В Краткой редакции Русской Правды сохранилась тенденция компенсаторного (частно-правового) характера ответственности за кражу. При этом, размер компенсации определялся, в основном, объектом кражи. Дополнительное (публично-правовое) наказание присутствовало в виде «продажи» (ст. 34), т.е. штрафа в пользу князя. Нормы имели казуистичный характер и описывали ситуацию конкретного вида имущества: коня (ст. 12, 31), раба или рабыни (ст. 29), вола (ст. 31), ладьи (ст. 35), голубя или курицы (ст. 36), пса, ястреба или сокола (ст. 37), сена (ст. 39), овцы, козы или свиньи (ст. 40). Вследствие относительно невысокой юридической техники и отсутствия абстрактных норм в текстах нормативных актов этого периода отсутствуют определения кражи или хищения. Сами понятия также в основном просматриваются в форме глаголов («украдеть» и др.). Можно предположить, что такой подход к ответственности за кражу определен укладом жизни, и основным критерием тяжести наказания является «необходимость», «используемость» конкретной вещи в жизнедеятельности среднего человека. К примеру, конь, краже которого уделяется больше всего внимания, и наказание за которого является высоким, был необходим как в сельскохозяйственной деятельности (пахать землю и др.), так и в военной (конные войска). В Краткой редакции выделялся и первый квалифицирующий признак – кража «из клети» (ст. 29, 31). Клеть – пристройка к основному жилищу либо отдельная постройка, служившая для хозяйственных нужд (кладовая). К слову, о других видах посягательства на собственность в виде хищения в Краткой редакции не говорится. В статье 20 речь идёт о разбое, однако его следует скорее трактовать как преступление против личности, так как в отрыве от убийства разбой не упоминается и в наказание за него выплачивается вира (штраф за убийство).

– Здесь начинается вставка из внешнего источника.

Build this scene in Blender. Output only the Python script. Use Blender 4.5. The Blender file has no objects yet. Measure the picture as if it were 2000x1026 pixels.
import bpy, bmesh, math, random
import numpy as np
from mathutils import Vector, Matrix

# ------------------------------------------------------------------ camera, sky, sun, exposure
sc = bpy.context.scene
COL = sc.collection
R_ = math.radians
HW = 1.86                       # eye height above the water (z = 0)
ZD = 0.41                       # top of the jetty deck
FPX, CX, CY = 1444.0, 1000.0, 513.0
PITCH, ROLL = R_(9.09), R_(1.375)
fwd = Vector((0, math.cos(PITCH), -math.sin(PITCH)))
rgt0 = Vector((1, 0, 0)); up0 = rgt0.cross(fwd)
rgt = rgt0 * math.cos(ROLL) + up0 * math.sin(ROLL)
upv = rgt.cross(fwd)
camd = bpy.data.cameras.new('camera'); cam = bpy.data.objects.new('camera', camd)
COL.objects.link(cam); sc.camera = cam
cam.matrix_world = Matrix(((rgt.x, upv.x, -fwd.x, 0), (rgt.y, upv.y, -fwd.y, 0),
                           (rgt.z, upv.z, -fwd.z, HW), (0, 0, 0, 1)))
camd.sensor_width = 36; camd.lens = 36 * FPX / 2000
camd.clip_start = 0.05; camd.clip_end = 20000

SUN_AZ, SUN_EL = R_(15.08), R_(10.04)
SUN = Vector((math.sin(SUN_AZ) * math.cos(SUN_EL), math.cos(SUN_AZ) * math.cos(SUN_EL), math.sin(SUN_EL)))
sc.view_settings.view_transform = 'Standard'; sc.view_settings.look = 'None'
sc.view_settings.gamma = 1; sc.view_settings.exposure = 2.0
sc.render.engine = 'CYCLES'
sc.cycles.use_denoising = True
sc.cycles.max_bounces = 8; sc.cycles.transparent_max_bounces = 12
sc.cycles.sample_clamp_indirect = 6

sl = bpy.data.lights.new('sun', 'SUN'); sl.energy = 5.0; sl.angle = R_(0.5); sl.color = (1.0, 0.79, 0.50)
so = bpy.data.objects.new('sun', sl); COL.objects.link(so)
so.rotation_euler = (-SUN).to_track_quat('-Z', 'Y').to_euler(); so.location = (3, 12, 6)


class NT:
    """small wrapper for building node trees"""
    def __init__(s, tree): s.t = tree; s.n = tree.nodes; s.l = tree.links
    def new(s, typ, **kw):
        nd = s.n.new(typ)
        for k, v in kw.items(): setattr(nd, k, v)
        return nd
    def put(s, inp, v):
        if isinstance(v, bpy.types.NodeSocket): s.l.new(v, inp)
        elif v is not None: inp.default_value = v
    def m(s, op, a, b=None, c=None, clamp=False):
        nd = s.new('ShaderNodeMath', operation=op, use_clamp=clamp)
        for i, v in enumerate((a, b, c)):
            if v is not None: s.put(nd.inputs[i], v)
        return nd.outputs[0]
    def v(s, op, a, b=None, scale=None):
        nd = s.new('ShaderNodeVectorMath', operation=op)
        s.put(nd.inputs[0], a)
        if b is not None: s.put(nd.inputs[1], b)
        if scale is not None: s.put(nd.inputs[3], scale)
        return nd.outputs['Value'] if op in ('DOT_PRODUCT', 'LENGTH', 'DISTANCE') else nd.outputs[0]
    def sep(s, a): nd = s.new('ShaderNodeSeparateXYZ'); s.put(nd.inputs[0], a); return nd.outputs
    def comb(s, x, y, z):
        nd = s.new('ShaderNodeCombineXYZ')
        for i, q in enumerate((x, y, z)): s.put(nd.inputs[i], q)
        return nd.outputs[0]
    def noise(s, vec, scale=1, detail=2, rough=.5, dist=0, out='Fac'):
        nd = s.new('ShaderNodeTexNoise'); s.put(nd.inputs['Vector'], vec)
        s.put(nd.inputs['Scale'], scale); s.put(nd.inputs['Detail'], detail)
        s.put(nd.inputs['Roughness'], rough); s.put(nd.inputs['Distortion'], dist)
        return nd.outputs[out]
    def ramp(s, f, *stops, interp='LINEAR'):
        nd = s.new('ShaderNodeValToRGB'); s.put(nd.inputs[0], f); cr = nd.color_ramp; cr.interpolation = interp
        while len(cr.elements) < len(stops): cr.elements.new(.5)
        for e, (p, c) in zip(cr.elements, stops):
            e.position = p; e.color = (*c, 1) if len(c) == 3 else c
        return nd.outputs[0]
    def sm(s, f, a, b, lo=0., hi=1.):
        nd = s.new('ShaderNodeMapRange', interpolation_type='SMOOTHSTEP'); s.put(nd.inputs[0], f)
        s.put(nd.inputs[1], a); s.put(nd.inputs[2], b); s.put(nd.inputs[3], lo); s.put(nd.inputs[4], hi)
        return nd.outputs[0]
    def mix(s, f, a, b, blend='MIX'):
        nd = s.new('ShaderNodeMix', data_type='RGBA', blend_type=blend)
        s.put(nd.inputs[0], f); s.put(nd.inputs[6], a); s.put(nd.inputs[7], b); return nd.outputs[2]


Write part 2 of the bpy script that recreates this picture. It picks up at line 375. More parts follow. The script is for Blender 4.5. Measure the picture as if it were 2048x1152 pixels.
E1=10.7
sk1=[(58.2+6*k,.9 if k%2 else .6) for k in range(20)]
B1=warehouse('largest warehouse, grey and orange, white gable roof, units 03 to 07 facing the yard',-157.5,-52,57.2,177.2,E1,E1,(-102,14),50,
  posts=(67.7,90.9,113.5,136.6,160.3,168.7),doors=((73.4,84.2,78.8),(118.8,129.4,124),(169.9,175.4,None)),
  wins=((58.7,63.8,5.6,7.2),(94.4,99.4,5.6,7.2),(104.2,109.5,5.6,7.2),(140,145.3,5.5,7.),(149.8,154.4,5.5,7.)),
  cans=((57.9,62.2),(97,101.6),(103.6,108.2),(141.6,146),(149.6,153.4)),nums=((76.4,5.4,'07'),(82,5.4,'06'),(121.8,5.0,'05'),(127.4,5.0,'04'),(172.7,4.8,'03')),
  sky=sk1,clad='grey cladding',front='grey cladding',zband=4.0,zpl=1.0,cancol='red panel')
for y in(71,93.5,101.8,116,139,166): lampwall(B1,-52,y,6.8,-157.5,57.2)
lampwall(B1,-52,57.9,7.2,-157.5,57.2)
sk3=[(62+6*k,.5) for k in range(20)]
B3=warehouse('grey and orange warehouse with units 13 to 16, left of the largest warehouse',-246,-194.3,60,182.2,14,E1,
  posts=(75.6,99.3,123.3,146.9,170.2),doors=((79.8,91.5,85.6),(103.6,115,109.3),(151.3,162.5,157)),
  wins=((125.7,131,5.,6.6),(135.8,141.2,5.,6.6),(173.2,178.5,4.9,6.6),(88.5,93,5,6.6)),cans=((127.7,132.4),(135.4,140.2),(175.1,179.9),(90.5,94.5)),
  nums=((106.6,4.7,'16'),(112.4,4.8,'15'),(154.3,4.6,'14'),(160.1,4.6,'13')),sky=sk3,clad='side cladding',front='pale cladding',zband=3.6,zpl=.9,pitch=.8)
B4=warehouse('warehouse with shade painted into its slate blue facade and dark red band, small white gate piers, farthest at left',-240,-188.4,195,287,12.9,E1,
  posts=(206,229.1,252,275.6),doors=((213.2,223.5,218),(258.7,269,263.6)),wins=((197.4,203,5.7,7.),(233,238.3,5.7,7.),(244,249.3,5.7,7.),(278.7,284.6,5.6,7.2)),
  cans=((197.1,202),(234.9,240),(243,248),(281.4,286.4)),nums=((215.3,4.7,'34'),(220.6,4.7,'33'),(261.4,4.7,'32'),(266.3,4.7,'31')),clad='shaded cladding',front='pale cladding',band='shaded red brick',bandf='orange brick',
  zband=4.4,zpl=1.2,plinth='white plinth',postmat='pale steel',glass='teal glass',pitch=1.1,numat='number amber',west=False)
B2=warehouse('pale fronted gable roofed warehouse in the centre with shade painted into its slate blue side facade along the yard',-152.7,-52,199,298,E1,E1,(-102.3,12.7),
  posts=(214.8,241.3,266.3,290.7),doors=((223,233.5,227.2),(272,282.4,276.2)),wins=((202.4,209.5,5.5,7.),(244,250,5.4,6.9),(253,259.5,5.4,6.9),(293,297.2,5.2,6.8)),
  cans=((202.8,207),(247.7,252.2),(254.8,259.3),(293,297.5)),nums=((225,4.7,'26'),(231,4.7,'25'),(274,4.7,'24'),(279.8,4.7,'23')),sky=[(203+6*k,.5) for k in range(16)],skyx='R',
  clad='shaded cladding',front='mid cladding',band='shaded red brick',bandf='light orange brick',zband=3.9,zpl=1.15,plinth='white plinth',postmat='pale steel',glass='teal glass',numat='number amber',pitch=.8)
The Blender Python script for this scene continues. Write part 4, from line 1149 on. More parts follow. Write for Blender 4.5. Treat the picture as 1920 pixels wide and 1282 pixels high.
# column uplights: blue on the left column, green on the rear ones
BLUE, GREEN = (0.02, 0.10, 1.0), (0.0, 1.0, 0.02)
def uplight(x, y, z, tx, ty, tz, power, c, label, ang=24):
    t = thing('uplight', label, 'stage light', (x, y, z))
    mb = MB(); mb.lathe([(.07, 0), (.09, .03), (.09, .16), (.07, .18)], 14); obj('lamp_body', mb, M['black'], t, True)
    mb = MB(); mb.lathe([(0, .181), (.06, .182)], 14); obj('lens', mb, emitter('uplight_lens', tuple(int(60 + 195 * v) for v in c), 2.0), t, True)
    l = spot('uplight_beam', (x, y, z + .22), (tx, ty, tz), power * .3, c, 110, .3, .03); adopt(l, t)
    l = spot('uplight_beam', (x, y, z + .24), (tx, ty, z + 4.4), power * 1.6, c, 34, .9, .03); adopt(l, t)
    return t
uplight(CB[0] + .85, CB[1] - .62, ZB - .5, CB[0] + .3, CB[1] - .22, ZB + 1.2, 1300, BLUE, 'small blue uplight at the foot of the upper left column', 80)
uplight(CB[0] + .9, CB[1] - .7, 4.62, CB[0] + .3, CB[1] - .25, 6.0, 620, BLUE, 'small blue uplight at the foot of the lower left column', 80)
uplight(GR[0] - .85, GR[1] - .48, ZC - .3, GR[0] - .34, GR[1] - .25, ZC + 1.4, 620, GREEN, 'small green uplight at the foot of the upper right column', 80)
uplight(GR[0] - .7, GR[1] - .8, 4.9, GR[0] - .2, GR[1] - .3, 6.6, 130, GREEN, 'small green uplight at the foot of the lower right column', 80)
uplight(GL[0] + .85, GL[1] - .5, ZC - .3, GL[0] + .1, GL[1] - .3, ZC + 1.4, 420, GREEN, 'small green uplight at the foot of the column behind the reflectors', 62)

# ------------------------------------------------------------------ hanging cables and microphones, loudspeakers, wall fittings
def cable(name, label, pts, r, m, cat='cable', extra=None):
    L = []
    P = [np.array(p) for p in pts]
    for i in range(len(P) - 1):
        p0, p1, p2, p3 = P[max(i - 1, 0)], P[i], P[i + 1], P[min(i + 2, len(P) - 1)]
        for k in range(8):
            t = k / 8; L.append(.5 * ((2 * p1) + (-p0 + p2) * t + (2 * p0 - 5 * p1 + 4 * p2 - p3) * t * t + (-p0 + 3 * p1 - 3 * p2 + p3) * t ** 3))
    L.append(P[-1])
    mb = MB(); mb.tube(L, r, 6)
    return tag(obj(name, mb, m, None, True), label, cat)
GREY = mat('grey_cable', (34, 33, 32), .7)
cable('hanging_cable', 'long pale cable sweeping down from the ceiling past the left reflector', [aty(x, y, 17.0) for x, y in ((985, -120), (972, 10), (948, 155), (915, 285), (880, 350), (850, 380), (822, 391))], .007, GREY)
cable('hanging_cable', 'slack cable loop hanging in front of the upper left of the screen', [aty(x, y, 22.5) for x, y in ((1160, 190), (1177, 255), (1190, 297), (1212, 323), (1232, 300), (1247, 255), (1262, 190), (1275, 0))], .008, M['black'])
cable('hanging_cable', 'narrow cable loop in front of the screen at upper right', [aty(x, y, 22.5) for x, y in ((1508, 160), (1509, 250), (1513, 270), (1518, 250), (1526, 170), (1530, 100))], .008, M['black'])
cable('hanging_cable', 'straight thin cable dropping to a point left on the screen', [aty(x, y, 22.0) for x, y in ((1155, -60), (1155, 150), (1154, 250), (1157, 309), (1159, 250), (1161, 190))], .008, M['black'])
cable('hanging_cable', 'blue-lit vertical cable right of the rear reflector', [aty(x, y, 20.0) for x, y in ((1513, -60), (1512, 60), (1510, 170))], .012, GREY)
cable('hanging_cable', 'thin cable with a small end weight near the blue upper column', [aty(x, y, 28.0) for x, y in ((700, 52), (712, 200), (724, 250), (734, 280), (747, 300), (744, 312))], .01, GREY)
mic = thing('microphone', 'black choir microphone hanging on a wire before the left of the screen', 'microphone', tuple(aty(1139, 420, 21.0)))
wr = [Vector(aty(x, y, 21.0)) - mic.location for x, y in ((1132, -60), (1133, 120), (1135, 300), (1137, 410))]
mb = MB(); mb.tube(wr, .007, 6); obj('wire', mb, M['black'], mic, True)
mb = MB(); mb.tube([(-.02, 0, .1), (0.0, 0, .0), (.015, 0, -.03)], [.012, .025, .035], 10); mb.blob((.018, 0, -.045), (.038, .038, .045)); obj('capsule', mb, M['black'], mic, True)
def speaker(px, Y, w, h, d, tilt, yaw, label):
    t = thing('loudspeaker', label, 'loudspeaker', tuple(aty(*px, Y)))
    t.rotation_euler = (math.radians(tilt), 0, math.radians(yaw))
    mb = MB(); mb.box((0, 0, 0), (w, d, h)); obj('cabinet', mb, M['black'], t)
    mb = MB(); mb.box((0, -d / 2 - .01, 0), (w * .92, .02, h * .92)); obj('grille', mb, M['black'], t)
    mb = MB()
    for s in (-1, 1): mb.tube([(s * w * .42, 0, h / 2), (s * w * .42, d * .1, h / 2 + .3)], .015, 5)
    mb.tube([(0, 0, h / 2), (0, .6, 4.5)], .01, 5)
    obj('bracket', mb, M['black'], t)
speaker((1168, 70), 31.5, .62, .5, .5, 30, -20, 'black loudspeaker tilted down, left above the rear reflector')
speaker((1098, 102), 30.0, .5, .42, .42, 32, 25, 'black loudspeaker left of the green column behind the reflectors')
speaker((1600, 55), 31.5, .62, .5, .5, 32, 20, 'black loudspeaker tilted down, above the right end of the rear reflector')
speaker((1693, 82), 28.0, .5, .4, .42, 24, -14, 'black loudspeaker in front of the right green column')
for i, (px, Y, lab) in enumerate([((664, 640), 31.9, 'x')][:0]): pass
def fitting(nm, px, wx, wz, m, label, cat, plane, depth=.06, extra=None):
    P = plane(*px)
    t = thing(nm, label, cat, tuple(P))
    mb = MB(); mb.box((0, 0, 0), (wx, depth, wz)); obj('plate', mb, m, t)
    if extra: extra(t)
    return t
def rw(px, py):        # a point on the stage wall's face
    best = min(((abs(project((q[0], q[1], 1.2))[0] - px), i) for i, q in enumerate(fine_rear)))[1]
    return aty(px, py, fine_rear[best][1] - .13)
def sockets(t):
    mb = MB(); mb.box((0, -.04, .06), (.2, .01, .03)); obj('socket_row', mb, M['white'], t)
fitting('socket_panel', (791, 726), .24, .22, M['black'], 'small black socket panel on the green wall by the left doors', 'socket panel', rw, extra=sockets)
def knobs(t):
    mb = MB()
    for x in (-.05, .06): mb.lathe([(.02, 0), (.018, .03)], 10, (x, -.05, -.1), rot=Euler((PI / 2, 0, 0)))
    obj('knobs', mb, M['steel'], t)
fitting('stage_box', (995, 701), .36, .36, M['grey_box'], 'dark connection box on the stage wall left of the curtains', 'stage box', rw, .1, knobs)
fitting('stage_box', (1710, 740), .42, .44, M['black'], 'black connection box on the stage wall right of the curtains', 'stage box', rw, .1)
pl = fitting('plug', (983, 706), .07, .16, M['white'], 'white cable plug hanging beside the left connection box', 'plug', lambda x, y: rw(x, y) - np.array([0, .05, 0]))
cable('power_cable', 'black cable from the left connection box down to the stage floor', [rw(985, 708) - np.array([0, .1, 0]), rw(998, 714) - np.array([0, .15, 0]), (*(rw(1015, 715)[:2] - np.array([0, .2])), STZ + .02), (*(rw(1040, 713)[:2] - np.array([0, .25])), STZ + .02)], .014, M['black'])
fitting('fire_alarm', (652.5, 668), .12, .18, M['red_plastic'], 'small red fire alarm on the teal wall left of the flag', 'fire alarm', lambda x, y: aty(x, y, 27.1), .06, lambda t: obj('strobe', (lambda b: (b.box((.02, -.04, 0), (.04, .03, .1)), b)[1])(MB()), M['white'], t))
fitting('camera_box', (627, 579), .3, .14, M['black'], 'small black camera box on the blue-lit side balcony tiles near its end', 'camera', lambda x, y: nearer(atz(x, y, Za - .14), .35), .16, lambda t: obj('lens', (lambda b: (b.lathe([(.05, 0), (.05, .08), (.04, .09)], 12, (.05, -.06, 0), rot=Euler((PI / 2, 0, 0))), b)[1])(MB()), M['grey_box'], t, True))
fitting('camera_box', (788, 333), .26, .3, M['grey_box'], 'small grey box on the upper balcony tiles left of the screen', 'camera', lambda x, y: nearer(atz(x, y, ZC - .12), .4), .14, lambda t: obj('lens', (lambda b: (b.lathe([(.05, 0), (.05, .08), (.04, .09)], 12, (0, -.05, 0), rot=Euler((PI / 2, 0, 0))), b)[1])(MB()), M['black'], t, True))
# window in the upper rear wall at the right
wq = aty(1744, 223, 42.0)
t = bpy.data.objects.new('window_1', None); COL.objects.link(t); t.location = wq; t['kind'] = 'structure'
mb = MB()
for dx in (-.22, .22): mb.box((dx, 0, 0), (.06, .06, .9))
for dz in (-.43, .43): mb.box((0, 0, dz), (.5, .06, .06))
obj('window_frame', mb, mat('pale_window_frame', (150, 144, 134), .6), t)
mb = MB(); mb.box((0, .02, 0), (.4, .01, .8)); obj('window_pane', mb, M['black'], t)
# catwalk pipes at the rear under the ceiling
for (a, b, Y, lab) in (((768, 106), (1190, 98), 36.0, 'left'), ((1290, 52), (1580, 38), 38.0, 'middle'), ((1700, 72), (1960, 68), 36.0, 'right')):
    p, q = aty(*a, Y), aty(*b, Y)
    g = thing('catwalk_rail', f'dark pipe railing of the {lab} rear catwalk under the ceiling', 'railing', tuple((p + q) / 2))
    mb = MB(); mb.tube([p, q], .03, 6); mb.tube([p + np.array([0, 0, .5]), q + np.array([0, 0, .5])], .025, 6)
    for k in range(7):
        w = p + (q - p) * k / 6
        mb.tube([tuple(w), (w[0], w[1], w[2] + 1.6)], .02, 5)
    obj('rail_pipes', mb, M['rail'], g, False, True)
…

Пространная редакция Русской Правды сохраняет основные тенденции Краткой Редакции в отношении регулирования ответственности за кражу. Однако, необходимо отметить, что здесь впервые появляется понятие кражи, т.е. термин «татьба». Также появляется новый вид наказания – поток, который применяется в случае кражи коня. Поток – лишение преступника защиты его жизни и жизни его семьи со стороны властей и верви. Для Русской Правды было характерно учитывать время и место совершения кражи. Как говорилось ранее, кража из «клети» являлась, по сути, квалифицированной и наказывалась в большей степени, чем кража с «поля». Аналогично и кража «ночью» (статья 38 Краткой редакции). Русская Правда также первый источник права, регулировавший соучастие. Видов соучастников не определялось, все признавались исполнителями, однако от соучастия зависел размер компенсации: каждый из соучастников должен был заплатить больше, чем в том случае, если бы он совершал преступление в одиночку.